Con Forghieri si chiude una pagina di tecnici innovativi e completi. Nella F.1 moderna, infatti, non c’è nessun tecnico capace di progettare interamente una vettura. Se Adrian Newey, il capo progetto Red Bull, è considerato il genio attuale, per Forghieri bisognerebbe inventare un aggettivo nuovo. Perché al contrario di Newey, sapeva progettare tutto: motore, cambio, telaio, sospensioni e aerodinamica. Un tecnico a tutto tondo frutto di un’epoca in cui bisognava essere completi. Anche nell’epoca dei computer e dei calcolatori, Forghieri non perdeva le vecchie abitudini: un regolo calcolatore, un tovagliolo di carta e su quel foglietto i calcoli per modificare la testa di un pistone di un motore da corsa per ritardare l’accensione della miscela. Roba di ieri? Sì, ma non tanti anni fa. E poi l’umiltà di mettere a disposizione degli ultimi arrivati la sua conoscenza.

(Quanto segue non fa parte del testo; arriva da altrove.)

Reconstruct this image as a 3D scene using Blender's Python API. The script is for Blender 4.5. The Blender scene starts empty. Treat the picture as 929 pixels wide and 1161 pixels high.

Quante volte, chi scrive, nei box di F.1, seduto su una cassa degli attrezzi, apprendeva da schizzi e numeri come capire il comportamento di una monoposto, o dove un pilota emergeva su un altro, dove una vettura aveva un assetto diverso rispetto a un’altra e tutto con la calma e la pazienza dell’insegnante che spiega all’alunno, pur sapendo che questo ha grossi limiti di comprensione. Lo chiamavano Furia, perché quando si arrabbiava, non ce n’era per nessuno. Nei confronti di piloti come Lauda, Reutemann o andando indietro a John Surtees, con cui vinse nel 1964 il primo dei sette mondiali con la Ferrari (mitica la sua 312 T di Lauda del 75, iridata anche nel 77). Fu assunto da Enzo Ferrari che era un ragazzino, a 27 anni gli fu affidata la direzione tecnica dopo la fuga dello staff dell’epoca per contrasti interni alla squadra. Fu messo da parte nel 73 dopo una stagione disastrosa e poi ripescato: “Mi dite di mandarlo via, di cacciarlo – disse Enzo Ferrari – se voi giornalisti me ne trovate uno più bravo di lui sulla piazza, lo assumo subito. Ma vedo che non ce ne sono”. Ecco, pur lasciando la Ferrari, quel cavallino rampante era sempre nel suo cuore, bastava vederlo alle rievocazioni storiche in cui era a fianco delle sue creature. Un esempio? Guardate il film 312 B, dove con Paolo Barilla, erede della dinastia parmense, ha ricostruito e rimesso in strada la sua Ferrari F.1 per il GP storico di Montecarlo. Sentendo i dialoghi, l’amore per quella creatura, si capisce chi era Mauro Forghieri e perché mancherà al mondo dell’auto.